Marla Striped Face-Collins describes her talk by saying, “The progression of college life as a non-traditional first generation Native American student is challenging and can be hard to overcome. Finding your interests is key – my interest is climate change and its effects on the local ecology and ecosystems. Geospatial technology (GIS, GPS, and remote sensing) is a tool that can be helpful in research projects for example climate change in forests, in grasslands, or in ecology, or other areas of interest.”


Marla Striped Face-Collins is currently a Graduate Student studying Remote Sensing and Biogeography at the University of North Dakota and a Physical Scientist Trainee on the Black Hills National Forest. She is one of 16 US Forest Service Chief’s Scholars. She attended United Tribes Technical College for her AAS degree in Tribal Environmental and her Bachelor of Science degree in Environmental Science degree at Sitting Bull College. While at Oglala Lakota College as an undergraduate, her first research project was “Preliminary Assessment of Natural Spring Potential to Enhance Drought Recovery on the Pine Ridge Reservation”.

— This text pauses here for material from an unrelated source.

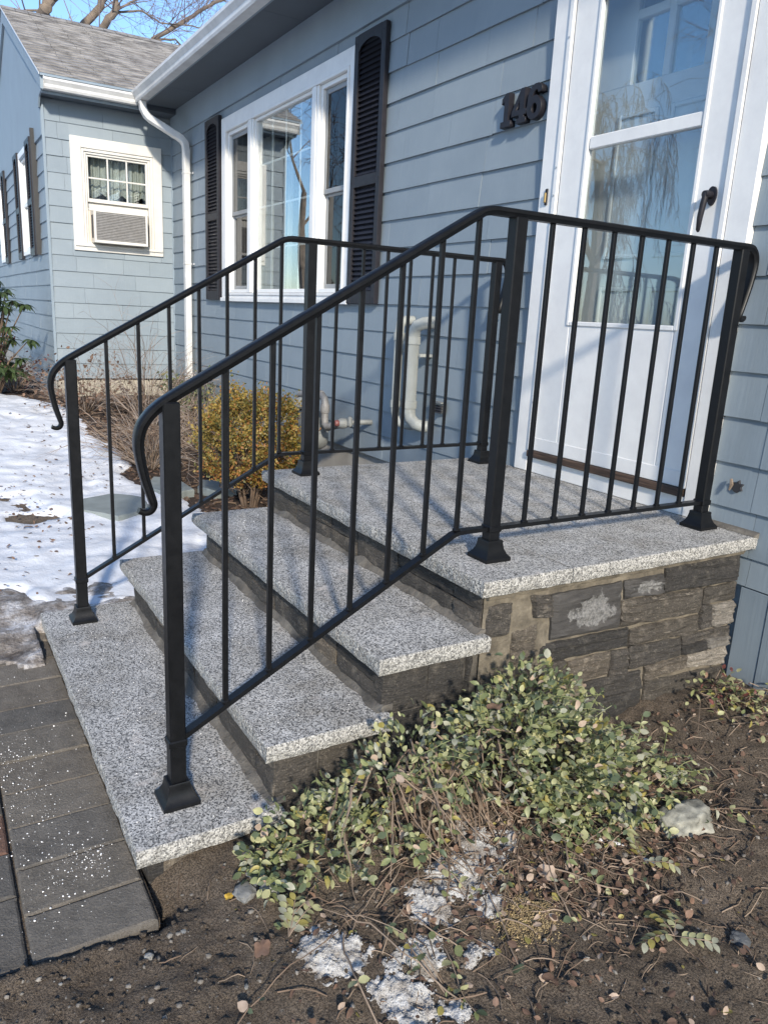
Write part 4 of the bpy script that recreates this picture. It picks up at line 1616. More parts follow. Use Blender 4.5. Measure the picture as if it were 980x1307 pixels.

In 2006, Mrs. Striped Face-Collins received an Ecological Society of America Strategies for Ecology Education, Diversity, and Sustainability (SEEDS) Fellowship for a research project entitled “Assessment of Rangeland Drought Mitigation Improved by Castor Canadensis (Beaver) Impounded Water”. Her other research projects include “Transpiration and Water-Use-Efficiency Differences between Pascopyrum smithii (Western Wheatgrass) and Panicum virgatum (Switchgrass)” at the USDA ARS in Mandan, North Dakota as well her project with NASA Summer Research Experience entitled, “Determining Land Use Land Cover Differences and Rangeland Management Impacts In Bison Pastures on the Standing Rock Nation”.